Your goal =
Write the listing out again, all of it, word for word.
========================
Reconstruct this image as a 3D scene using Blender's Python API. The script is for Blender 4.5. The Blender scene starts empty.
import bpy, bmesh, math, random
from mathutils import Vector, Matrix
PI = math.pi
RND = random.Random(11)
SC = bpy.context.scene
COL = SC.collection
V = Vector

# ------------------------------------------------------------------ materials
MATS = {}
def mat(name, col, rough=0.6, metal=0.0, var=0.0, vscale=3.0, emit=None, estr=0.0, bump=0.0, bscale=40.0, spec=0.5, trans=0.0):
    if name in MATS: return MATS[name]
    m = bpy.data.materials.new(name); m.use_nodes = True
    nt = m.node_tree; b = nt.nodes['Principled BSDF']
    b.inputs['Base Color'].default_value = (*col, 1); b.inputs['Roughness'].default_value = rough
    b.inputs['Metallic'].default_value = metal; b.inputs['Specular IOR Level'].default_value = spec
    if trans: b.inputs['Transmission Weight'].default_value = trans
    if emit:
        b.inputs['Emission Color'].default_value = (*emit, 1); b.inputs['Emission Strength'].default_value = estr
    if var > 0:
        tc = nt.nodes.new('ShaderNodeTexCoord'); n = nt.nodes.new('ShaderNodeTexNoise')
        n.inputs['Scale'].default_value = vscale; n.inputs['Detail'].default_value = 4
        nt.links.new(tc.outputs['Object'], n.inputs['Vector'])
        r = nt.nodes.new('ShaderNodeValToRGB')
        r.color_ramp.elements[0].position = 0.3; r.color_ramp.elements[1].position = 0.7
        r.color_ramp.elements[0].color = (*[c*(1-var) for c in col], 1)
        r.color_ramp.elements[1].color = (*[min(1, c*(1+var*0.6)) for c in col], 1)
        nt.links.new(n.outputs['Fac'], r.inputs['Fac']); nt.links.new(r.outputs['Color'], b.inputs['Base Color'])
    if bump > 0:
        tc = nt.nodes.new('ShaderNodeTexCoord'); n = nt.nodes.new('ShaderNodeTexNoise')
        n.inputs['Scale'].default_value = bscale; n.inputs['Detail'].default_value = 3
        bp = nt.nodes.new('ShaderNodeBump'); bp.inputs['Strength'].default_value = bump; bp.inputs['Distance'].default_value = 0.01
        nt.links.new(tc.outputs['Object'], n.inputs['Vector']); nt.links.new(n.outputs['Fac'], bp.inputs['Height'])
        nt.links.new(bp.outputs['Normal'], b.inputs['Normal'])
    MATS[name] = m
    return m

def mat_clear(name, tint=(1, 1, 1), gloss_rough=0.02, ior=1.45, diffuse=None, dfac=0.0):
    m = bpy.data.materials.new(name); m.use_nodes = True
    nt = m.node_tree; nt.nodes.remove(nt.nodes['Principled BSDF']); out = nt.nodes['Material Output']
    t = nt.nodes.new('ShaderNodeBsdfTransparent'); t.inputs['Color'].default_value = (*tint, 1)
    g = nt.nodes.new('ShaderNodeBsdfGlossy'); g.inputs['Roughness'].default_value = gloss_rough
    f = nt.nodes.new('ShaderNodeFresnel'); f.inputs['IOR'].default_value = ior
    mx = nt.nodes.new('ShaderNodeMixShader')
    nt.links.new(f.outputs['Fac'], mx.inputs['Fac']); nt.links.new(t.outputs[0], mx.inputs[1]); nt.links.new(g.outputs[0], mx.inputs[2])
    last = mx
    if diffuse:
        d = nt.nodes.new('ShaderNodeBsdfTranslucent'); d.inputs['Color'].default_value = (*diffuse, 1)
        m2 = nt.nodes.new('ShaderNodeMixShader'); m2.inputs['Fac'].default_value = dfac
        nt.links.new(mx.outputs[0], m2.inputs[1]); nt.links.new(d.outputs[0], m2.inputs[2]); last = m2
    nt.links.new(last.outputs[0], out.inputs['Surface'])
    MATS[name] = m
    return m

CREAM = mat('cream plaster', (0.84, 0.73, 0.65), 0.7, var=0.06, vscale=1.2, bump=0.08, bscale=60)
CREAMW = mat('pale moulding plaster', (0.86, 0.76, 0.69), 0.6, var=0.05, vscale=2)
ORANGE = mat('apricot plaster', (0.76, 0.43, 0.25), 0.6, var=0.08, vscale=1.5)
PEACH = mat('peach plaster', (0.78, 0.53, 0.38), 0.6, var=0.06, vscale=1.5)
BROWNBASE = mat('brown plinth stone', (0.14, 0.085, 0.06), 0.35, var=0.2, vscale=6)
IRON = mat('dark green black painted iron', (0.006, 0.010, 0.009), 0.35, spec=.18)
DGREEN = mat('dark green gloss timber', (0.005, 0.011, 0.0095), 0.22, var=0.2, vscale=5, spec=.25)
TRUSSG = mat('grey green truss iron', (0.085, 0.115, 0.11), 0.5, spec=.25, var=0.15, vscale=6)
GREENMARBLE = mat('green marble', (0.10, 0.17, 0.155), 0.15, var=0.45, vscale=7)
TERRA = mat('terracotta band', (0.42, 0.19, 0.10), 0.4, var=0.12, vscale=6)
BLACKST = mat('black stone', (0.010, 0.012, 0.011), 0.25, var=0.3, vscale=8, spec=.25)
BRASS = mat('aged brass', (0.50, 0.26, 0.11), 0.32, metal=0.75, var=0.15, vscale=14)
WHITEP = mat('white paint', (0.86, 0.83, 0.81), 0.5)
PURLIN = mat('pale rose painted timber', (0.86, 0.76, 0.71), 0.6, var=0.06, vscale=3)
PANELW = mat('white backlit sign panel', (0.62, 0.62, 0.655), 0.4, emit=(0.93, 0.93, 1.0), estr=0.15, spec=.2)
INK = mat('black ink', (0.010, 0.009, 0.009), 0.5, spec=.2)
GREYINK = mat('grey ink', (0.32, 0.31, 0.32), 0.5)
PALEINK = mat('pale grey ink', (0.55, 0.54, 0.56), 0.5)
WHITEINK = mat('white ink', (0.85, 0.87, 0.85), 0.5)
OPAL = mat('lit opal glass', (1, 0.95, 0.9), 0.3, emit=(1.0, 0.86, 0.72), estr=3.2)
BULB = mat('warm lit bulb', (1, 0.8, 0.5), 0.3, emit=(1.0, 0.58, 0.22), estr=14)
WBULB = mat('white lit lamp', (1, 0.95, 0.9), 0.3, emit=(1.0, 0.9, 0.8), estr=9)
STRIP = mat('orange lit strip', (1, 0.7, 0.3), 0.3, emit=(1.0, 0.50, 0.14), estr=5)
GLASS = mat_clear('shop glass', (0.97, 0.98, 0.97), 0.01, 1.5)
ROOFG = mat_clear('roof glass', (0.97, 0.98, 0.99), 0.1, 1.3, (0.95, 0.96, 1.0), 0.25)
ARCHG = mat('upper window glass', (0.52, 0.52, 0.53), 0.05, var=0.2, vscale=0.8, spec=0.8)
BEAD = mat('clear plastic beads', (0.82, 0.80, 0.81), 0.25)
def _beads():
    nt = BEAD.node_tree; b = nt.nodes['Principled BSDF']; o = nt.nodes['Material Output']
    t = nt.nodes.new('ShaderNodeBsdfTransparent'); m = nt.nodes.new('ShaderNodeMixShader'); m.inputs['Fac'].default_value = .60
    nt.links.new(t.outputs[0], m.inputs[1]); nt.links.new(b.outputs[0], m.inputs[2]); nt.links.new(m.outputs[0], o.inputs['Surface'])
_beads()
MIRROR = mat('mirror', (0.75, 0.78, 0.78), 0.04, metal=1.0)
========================
Answer to this exercise =
Reconstruct this image as a 3D scene using Blender's Python API. The script is for Blender 4.5. The Blender scene starts empty.
import bpy, bmesh, math, random
from mathutils import Vector, Matrix
PI = math.pi
RND = random.Random(11)
SC = bpy.context.scene
COL = SC.collection
V = Vector

# ------------------------------------------------------------------ materials
MATS = {}
def mat(name, col, rough=0.6, metal=0.0, var=0.0, vscale=3.0, emit=None, estr=0.0, bump=0.0, bscale=40.0, spec=0.5, trans=0.0):
    if name in MATS: return MATS[name]
    m = bpy.data.materials.new(name); m.use_nodes = True
    nt = m.node_tree; b = nt.nodes['Principled BSDF']
    b.inputs['Base Color'].default_value = (*col, 1); b.inputs['Roughness'].default_value = rough
    b.inputs['Metallic'].default_value = metal; b.inputs['Specular IOR Level'].default_value = spec
    if trans: b.inputs['Transmission Weight'].default_value = trans
    if emit:
        b.inputs['Emission Color'].default_value = (*emit, 1); b.inputs['Emission Strength'].default_value = estr
    if var > 0:
        tc = nt.nodes.new('ShaderNodeTexCoord'); n = nt.nodes.new('ShaderNodeTexNoise')
        n.inputs['Scale'].default_value = vscale; n.inputs['Detail'].default_value = 4
        nt.links.new(tc.outputs['Object'], n.inputs['Vector'])
        r = nt.nodes.new('ShaderNodeValToRGB')
        r.color_ramp.elements[0].position = 0.3; r.color_ramp.elements[1].position = 0.7
        r.color_ramp.elements[0].color = (*[c*(1-var) for c in col], 1)
        r.color_ramp.elements[1].color = (*[min(1, c*(1+var*0.6)) for c in col], 1)
        nt.links.new(n.outputs['Fac'], r.inputs['Fac']); nt.links.new(r.outputs['Color'], b.inputs['Base Color'])
    if bump > 0:
        tc = nt.nodes.new('ShaderNodeTexCoord'); n = nt.nodes.new('ShaderNodeTexNoise')
        n.inputs['Scale'].default_value = bscale; n.inputs['Detail'].default_value = 3
        bp = nt.nodes.new('ShaderNodeBump'); bp.inputs['Strength'].default_value = bump; bp.inputs['Distance'].default_value = 0.01
        nt.links.new(tc.outputs['Object'], n.inputs['Vector']); nt.links.new(n.outputs['Fac'], bp.inputs['Height'])
        nt.links.new(bp.outputs['Normal'], b.inputs['Normal'])
    MATS[name] = m
    return m

def mat_clear(name, tint=(1, 1, 1), gloss_rough=0.02, ior=1.45, diffuse=None, dfac=0.0):
    m = bpy.data.materials.new(name); m.use_nodes = True
    nt = m.node_tree; nt.nodes.remove(nt.nodes['Principled BSDF']); out = nt.nodes['Material Output']
    t = nt.nodes.new('ShaderNodeBsdfTransparent'); t.inputs['Color'].default_value = (*tint, 1)
    g = nt.nodes.new('ShaderNodeBsdfGlossy'); g.inputs['Roughness'].default_value = gloss_rough
    f = nt.nodes.new('ShaderNodeFresnel'); f.inputs['IOR'].default_value = ior
    mx = nt.nodes.new('ShaderNodeMixShader')
    nt.links.new(f.outputs['Fac'], mx.inputs['Fac']); nt.links.new(t.outputs[0], mx.inputs[1]); nt.links.new(g.outputs[0], mx.inputs[2])
    last = mx
    if diffuse:
        d = nt.nodes.new('ShaderNodeBsdfTranslucent'); d.inputs['Color'].default_value = (*diffuse, 1)
        m2 = nt.nodes.new('ShaderNodeMixShader'); m2.inputs['Fac'].default_value = dfac
        nt.links.new(mx.outputs[0], m2.inputs[1]); nt.links.new(d.outputs[0], m2.inputs[2]); last = m2
    nt.links.new(last.outputs[0], out.inputs['Surface'])
    MATS[name] = m
    return m

CREAM = mat('cream plaster', (0.84, 0.73, 0.65), 0.7, var=0.06, vscale=1.2, bump=0.08, bscale=60)
CREAMW = mat('pale moulding plaster', (0.86, 0.76, 0.69), 0.6, var=0.05, vscale=2)
ORANGE = mat('apricot plaster', (0.76, 0.43, 0.25), 0.6, var=0.08, vscale=1.5)
PEACH = mat('peach plaster', (0.78, 0.53, 0.38), 0.6, var=0.06, vscale=1.5)
BROWNBASE = mat('brown plinth stone', (0.14, 0.085, 0.06), 0.35, var=0.2, vscale=6)
IRON = mat('dark green black painted iron', (0.006, 0.010, 0.009), 0.35, spec=.18)
DGREEN = mat('dark green gloss timber', (0.005, 0.011, 0.0095), 0.22, var=0.2, vscale=5, spec=.25)
TRUSSG = mat('grey green truss iron', (0.085, 0.115, 0.11), 0.5, spec=.25, var=0.15, vscale=6)
GREENMARBLE = mat('green marble', (0.10, 0.17, 0.155), 0.15, var=0.45, vscale=7)
TERRA = mat('terracotta band', (0.42, 0.19, 0.10), 0.4, var=0.12, vscale=6)
BLACKST = mat('black stone', (0.010, 0.012, 0.011), 0.25, var=0.3, vscale=8, spec=.25)
BRASS = mat('aged brass', (0.50, 0.26, 0.11), 0.32, metal=0.75, var=0.15, vscale=14)
WHITEP = mat('white paint', (0.86, 0.83, 0.81), 0.5)
PURLIN = mat('pale rose painted timber', (0.86, 0.76, 0.71), 0.6, var=0.06, vscale=3)
PANELW = mat('white backlit sign panel', (0.62, 0.62, 0.655), 0.4, emit=(0.93, 0.93, 1.0), estr=0.15, spec=.2)
INK = mat('black ink', (0.010, 0.009, 0.009), 0.5, spec=.2)
GREYINK = mat('grey ink', (0.32, 0.31, 0.32), 0.5)
PALEINK = mat('pale grey ink', (0.55, 0.54, 0.56), 0.5)
WHITEINK = mat('white ink', (0.85, 0.87, 0.85), 0.5)
OPAL = mat('lit opal glass', (1, 0.95, 0.9), 0.3, emit=(1.0, 0.86, 0.72), estr=3.2)
BULB = mat('warm lit bulb', (1, 0.8, 0.5), 0.3, emit=(1.0, 0.58, 0.22), estr=14)
WBULB = mat('white lit lamp', (1, 0.95, 0.9), 0.3, emit=(1.0, 0.9, 0.8), estr=9)
STRIP = mat('orange lit strip', (1, 0.7, 0.3), 0.3, emit=(1.0, 0.50, 0.14), estr=5)
GLASS = mat_clear('shop glass', (0.97, 0.98, 0.97), 0.01, 1.5)
ROOFG = mat_clear('roof glass', (0.97, 0.98, 0.99), 0.1, 1.3, (0.95, 0.96, 1.0), 0.25)
ARCHG = mat('upper window glass', (0.52, 0.52, 0.53), 0.05, var=0.2, vscale=0.8, spec=0.8)
BEAD = mat('clear plastic beads', (0.82, 0.80, 0.81), 0.25)
def _beads():
    nt = BEAD.node_tree; b = nt.nodes['Principled BSDF']; o = nt.nodes['Material Output']
    t = nt.nodes.new('ShaderNodeBsdfTransparent'); m = nt.nodes.new('ShaderNodeMixShader'); m.inputs['Fac'].default_value = .60
    nt.links.new(t.outputs[0], m.inputs[1]); nt.links.new(b.outputs[0], m.inputs[2]); nt.links.new(m.outputs[0], o.inputs['Surface'])
_beads()
MIRROR = mat('mirror', (0.75, 0.78, 0.78), 0.04, metal=1.0)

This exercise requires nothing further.